= The exercise =
Quote the data below in full, please, without altering anything.

= Available records =
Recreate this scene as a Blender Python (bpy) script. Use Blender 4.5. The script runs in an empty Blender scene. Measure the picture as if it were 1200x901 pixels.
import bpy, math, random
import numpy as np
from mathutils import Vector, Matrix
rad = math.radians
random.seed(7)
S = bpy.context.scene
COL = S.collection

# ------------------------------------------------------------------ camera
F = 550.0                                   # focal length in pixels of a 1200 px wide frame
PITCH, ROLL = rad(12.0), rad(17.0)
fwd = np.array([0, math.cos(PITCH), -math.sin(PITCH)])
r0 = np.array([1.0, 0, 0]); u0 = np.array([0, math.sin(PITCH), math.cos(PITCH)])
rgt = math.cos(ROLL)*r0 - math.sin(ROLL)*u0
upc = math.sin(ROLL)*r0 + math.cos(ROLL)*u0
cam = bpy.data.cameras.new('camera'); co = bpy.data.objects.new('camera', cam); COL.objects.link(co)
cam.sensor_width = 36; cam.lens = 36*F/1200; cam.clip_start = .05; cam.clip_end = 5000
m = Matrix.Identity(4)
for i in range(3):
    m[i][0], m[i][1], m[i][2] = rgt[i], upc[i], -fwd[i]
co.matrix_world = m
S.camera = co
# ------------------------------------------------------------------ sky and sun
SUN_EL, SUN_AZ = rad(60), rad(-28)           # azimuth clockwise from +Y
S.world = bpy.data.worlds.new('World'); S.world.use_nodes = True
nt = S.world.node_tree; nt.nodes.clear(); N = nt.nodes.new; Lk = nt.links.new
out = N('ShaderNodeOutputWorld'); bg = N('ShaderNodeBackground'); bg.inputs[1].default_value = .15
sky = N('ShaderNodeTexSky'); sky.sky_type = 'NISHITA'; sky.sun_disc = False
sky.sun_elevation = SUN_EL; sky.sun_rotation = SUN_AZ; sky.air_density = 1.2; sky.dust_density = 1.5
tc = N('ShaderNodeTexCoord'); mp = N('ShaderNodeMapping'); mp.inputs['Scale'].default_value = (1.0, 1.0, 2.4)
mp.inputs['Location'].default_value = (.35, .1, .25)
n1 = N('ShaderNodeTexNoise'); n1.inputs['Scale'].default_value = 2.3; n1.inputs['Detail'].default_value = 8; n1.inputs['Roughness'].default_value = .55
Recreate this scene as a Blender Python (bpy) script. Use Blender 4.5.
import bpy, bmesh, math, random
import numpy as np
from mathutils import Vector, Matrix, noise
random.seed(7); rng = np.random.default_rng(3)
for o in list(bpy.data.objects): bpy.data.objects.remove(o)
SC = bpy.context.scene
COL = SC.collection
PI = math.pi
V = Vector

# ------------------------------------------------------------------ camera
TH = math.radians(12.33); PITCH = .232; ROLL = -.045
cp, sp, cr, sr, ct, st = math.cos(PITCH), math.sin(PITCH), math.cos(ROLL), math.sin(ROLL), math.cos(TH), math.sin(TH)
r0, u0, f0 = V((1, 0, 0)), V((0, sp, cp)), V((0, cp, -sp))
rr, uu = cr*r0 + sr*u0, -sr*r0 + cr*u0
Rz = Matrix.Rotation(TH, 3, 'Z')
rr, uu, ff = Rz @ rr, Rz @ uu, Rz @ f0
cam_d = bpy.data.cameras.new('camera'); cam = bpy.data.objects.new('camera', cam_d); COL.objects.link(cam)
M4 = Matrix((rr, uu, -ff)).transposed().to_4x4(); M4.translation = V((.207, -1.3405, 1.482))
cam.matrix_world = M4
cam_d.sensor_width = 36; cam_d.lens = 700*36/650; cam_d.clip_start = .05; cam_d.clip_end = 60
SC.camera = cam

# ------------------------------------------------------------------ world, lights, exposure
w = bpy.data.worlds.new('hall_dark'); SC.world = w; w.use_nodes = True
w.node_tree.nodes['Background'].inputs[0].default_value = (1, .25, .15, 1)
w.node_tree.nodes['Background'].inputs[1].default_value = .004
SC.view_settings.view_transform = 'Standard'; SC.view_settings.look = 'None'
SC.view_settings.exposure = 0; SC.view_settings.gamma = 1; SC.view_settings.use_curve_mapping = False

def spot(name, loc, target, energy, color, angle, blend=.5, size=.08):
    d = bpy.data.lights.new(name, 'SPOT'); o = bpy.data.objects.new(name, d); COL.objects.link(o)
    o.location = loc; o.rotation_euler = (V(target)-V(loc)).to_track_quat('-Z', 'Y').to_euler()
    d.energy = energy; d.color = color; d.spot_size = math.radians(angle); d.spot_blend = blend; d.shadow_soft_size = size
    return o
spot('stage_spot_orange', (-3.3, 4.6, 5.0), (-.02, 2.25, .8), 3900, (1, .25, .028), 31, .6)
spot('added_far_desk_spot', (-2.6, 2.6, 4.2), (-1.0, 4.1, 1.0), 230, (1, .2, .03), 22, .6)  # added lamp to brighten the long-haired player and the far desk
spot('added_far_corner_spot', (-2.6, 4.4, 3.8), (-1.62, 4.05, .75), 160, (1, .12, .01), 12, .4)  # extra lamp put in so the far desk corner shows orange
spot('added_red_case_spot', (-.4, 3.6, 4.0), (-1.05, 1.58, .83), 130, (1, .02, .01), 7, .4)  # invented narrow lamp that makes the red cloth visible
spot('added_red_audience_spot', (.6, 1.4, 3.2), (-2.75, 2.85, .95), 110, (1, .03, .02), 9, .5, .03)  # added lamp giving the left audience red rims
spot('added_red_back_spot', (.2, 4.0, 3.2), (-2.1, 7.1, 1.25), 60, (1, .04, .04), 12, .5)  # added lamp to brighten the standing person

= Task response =
Recreate this scene as a Blender Python (bpy) script. Use Blender 4.5. The script runs in an empty Blender scene. Measure the picture as if it were 1200x901 pixels.
import bpy, math, random
import numpy as np
from mathutils import Vector, Matrix
rad = math.radians
random.seed(7)
S = bpy.context.scene
COL = S.collection

# ------------------------------------------------------------------ camera
F = 550.0                                   # focal length in pixels of a 1200 px wide frame
PITCH, ROLL = rad(12.0), rad(17.0)
fwd = np.array([0, math.cos(PITCH), -math.sin(PITCH)])
r0 = np.array([1.0, 0, 0]); u0 = np.array([0, math.sin(PITCH), math.cos(PITCH)])
rgt = math.cos(ROLL)*r0 - math.sin(ROLL)*u0
upc = math.sin(ROLL)*r0 + math.cos(ROLL)*u0
cam = bpy.data.cameras.new('camera'); co = bpy.data.objects.new('camera', cam); COL.objects.link(co)
cam.sensor_width = 36; cam.lens = 36*F/1200; cam.clip_start = .05; cam.clip_end = 5000
m = Matrix.Identity(4)
for i in range(3):
    m[i][0], m[i][1], m[i][2] = rgt[i], upc[i], -fwd[i]
co.matrix_world = m
S.camera = co
# ------------------------------------------------------------------ sky and sun
SUN_EL, SUN_AZ = rad(60), rad(-28)           # azimuth clockwise from +Y
S.world = bpy.data.worlds.new('World'); S.world.use_nodes = True
nt = S.world.node_tree; nt.nodes.clear(); N = nt.nodes.new; Lk = nt.links.new
out = N('ShaderNodeOutputWorld'); bg = N('ShaderNodeBackground'); bg.inputs[1].default_value = .15
sky = N('ShaderNodeTexSky'); sky.sky_type = 'NISHITA'; sky.sun_disc = False
sky.sun_elevation = SUN_EL; sky.sun_rotation = SUN_AZ; sky.air_density = 1.2; sky.dust_density = 1.5
tc = N('ShaderNodeTexCoord'); mp = N('ShaderNodeMapping'); mp.inputs['Scale'].default_value = (1.0, 1.0, 2.4)
mp.inputs['Location'].default_value = (.35, .1, .25)
n1 = N('ShaderNodeTexNoise'); n1.inputs['Scale'].default_value = 2.3; n1.inputs['Detail'].default_value = 8; n1.inputs['Roughness'].default_value = .55
Recreate this scene as a Blender Python (bpy) script. Use Blender 4.5.
import bpy, bmesh, math, random
import numpy as np
from mathutils import Vector, Matrix, noise
random.seed(7); rng = np.random.default_rng(3)
for o in list(bpy.data.objects): bpy.data.objects.remove(o)
SC = bpy.context.scene
COL = SC.collection
PI = math.pi
V = Vector

# ------------------------------------------------------------------ camera
TH = math.radians(12.33); PITCH = .232; ROLL = -.045
cp, sp, cr, sr, ct, st = math.cos(PITCH), math.sin(PITCH), math.cos(ROLL), math.sin(ROLL), math.cos(TH), math.sin(TH)
r0, u0, f0 = V((1, 0, 0)), V((0, sp, cp)), V((0, cp, -sp))
rr, uu = cr*r0 + sr*u0, -sr*r0 + cr*u0
Rz = Matrix.Rotation(TH, 3, 'Z')
rr, uu, ff = Rz @ rr, Rz @ uu, Rz @ f0
cam_d = bpy.data.cameras.new('camera'); cam = bpy.data.objects.new('camera', cam_d); COL.objects.link(cam)
M4 = Matrix((rr, uu, -ff)).transposed().to_4x4(); M4.translation = V((.207, -1.3405, 1.482))
cam.matrix_world = M4
cam_d.sensor_width = 36; cam_d.lens = 700*36/650; cam_d.clip_start = .05; cam_d.clip_end = 60
SC.camera = cam

# ------------------------------------------------------------------ world, lights, exposure
w = bpy.data.worlds.new('hall_dark'); SC.world = w; w.use_nodes = True
w.node_tree.nodes['Background'].inputs[0].default_value = (1, .25, .15, 1)
w.node_tree.nodes['Background'].inputs[1].default_value = .004
SC.view_settings.view_transform = 'Standard'; SC.view_settings.look = 'None'
SC.view_settings.exposure = 0; SC.view_settings.gamma = 1; SC.view_settings.use_curve_mapping = False

def spot(name, loc, target, energy, color, angle, blend=.5, size=.08):
    d = bpy.data.lights.new(name, 'SPOT'); o = bpy.data.objects.new(name, d); COL.objects.link(o)
    o.location = loc; o.rotation_euler = (V(target)-V(loc)).to_track_quat('-Z', 'Y').to_euler()
    d.energy = energy; d.color = color; d.spot_size = math.radians(angle); d.spot_blend = blend; d.shadow_soft_size = size
    return o
spot('stage_spot_orange', (-3.3, 4.6, 5.0), (-.02, 2.25, .8), 3900, (1, .25, .028), 31, .6)
spot('added_far_desk_spot', (-2.6, 2.6, 4.2), (-1.0, 4.1, 1.0), 230, (1, .2, .03), 22, .6)  # added lamp to brighten the long-haired player and the far desk
spot('added_far_corner_spot', (-2.6, 4.4, 3.8), (-1.62, 4.05, .75), 160, (1, .12, .01), 12, .4)  # extra lamp put in so the far desk corner shows orange
spot('added_red_case_spot', (-.4, 3.6, 4.0), (-1.05, 1.58, .83), 130, (1, .02, .01), 7, .4)  # invented narrow lamp that makes the red cloth visible
spot('added_red_audience_spot', (.6, 1.4, 3.2), (-2.75, 2.85, .95), 110, (1, .03, .02), 9, .5, .03)  # added lamp giving the left audience red rims
spot('added_red_back_spot', (.2, 4.0, 3.2), (-2.1, 7.1, 1.25), 60, (1, .04, .04), 12, .5)  # added lamp to brighten the standing person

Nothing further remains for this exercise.